## PROBLEM DETAILS:
Repeat the whole listing below, word for word.

## SOURCE EXCERPT:
##############################
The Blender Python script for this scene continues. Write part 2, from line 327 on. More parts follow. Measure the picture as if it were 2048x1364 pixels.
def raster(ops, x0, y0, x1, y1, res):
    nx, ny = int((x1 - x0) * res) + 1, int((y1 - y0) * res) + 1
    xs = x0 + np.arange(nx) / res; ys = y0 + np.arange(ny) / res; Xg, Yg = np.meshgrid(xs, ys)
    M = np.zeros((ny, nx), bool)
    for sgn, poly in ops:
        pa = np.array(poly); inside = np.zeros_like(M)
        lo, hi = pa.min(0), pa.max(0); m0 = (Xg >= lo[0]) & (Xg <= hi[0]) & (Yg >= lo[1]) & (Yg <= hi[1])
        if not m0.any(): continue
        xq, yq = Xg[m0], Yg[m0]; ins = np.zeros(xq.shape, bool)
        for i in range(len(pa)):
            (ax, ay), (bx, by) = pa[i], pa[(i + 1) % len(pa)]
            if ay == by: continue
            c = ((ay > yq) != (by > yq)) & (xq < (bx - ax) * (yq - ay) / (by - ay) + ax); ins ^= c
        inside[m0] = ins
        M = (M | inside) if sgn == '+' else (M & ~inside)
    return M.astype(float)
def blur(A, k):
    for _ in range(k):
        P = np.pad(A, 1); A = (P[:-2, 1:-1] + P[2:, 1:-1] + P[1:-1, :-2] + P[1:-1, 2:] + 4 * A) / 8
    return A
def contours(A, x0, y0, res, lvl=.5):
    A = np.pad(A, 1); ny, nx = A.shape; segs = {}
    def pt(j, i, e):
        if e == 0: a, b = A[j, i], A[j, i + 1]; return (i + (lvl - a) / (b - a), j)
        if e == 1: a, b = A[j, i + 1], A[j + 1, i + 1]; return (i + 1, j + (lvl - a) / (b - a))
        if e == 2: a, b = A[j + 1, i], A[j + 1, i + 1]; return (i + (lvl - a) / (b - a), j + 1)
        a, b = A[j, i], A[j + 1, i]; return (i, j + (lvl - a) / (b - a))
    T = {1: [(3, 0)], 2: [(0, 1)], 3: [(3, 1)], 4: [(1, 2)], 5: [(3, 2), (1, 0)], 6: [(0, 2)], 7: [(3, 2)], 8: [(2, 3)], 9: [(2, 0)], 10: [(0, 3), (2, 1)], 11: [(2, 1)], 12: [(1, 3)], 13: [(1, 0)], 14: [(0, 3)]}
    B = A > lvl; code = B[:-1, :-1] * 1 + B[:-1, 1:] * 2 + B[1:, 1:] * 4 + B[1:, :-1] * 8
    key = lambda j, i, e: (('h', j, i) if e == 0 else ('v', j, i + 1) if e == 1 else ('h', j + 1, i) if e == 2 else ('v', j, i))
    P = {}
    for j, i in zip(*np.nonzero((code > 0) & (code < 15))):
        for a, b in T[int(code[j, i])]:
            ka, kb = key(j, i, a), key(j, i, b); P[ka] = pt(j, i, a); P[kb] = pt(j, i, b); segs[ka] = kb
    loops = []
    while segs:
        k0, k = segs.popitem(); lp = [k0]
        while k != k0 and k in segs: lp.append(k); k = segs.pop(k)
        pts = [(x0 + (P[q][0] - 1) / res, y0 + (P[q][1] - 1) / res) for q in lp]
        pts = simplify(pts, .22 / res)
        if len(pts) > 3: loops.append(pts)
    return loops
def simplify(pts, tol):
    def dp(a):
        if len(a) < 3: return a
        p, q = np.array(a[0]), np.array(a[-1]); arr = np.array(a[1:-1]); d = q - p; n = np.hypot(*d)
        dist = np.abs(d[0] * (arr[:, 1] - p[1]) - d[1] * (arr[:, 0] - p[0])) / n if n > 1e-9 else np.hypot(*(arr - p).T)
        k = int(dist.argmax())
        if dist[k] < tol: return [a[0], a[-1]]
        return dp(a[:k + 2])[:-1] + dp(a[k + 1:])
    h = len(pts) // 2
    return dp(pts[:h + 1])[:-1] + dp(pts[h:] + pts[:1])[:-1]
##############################
## REPLY TO THE TASK:
The Blender Python script for this scene continues. Write part 2, from line 327 on. More parts follow. Measure the picture as if it were 2048x1364 pixels.
def raster(ops, x0, y0, x1, y1, res):
    nx, ny = int((x1 - x0) * res) + 1, int((y1 - y0) * res) + 1
    xs = x0 + np.arange(nx) / res; ys = y0 + np.arange(ny) / res; Xg, Yg = np.meshgrid(xs, ys)
    M = np.zeros((ny, nx), bool)
    for sgn, poly in ops:
        pa = np.array(poly); inside = np.zeros_like(M)
        lo, hi = pa.min(0), pa.max(0); m0 = (Xg >= lo[0]) & (Xg <= hi[0]) & (Yg >= lo[1]) & (Yg <= hi[1])
        if not m0.any(): continue
        xq, yq = Xg[m0], Yg[m0]; ins = np.zeros(xq.shape, bool)
        for i in range(len(pa)):
            (ax, ay), (bx, by) = pa[i], pa[(i + 1) % len(pa)]
            if ay == by: continue
            c = ((ay > yq) != (by > yq)) & (xq < (bx - ax) * (yq - ay) / (by - ay) + ax); ins ^= c
        inside[m0] = ins
        M = (M | inside) if sgn == '+' else (M & ~inside)
    return M.astype(float)
def blur(A, k):
    for _ in range(k):
        P = np.pad(A, 1); A = (P[:-2, 1:-1] + P[2:, 1:-1] + P[1:-1, :-2] + P[1:-1, 2:] + 4 * A) / 8
    return A
def contours(A, x0, y0, res, lvl=.5):
    A = np.pad(A, 1); ny, nx = A.shape; segs = {}
    def pt(j, i, e):
        if e == 0: a, b = A[j, i], A[j, i + 1]; return (i + (lvl - a) / (b - a), j)
        if e == 1: a, b = A[j, i + 1], A[j + 1, i + 1]; return (i + 1, j + (lvl - a) / (b - a))
        if e == 2: a, b = A[j + 1, i], A[j + 1, i + 1]; return (i + (lvl - a) / (b - a), j + 1)
        a, b = A[j, i], A[j + 1, i]; return (i, j + (lvl - a) / (b - a))
    T = {1: [(3, 0)], 2: [(0, 1)], 3: [(3, 1)], 4: [(1, 2)], 5: [(3, 2), (1, 0)], 6: [(0, 2)], 7: [(3, 2)], 8: [(2, 3)], 9: [(2, 0)], 10: [(0, 3), (2, 1)], 11: [(2, 1)], 12: [(1, 3)], 13: [(1, 0)], 14: [(0, 3)]}
    B = A > lvl; code = B[:-1, :-1] * 1 + B[:-1, 1:] * 2 + B[1:, 1:] * 4 + B[1:, :-1] * 8
    key = lambda j, i, e: (('h', j, i) if e == 0 else ('v', j, i + 1) if e == 1 else ('h', j + 1, i) if e == 2 else ('v', j, i))
    P = {}
    for j, i in zip(*np.nonzero((code > 0) & (code < 15))):
        for a, b in T[int(code[j, i])]:
            ka, kb = key(j, i, a), key(j, i, b); P[ka] = pt(j, i, a); P[kb] = pt(j, i, b); segs[ka] = kb
    loops = []
    while segs:
        k0, k = segs.popitem(); lp = [k0]
        while k != k0 and k in segs: lp.append(k); k = segs.pop(k)
        pts = [(x0 + (P[q][0] - 1) / res, y0 + (P[q][1] - 1) / res) for q in lp]
        pts = simplify(pts, .22 / res)
        if len(pts) > 3: loops.append(pts)
    return loops
def simplify(pts, tol):
    def dp(a):
        if len(a) < 3: return a
        p, q = np.array(a[0]), np.array(a[-1]); arr = np.array(a[1:-1]); d = q - p; n = np.hypot(*d)
        dist = np.abs(d[0] * (arr[:, 1] - p[1]) - d[1] * (arr[:, 0] - p[0])) / n if n > 1e-9 else np.hypot(*(arr - p).T)
        k = int(dist.argmax())
        if dist[k] < tol: return [a[0], a[-1]]
        return dp(a[:k + 2])[:-1] + dp(a[k + 1:])
    h = len(pts) // 2
    return dp(pts[:h + 1])[:-1] + dp(pts[h:] + pts[:1])[:-1]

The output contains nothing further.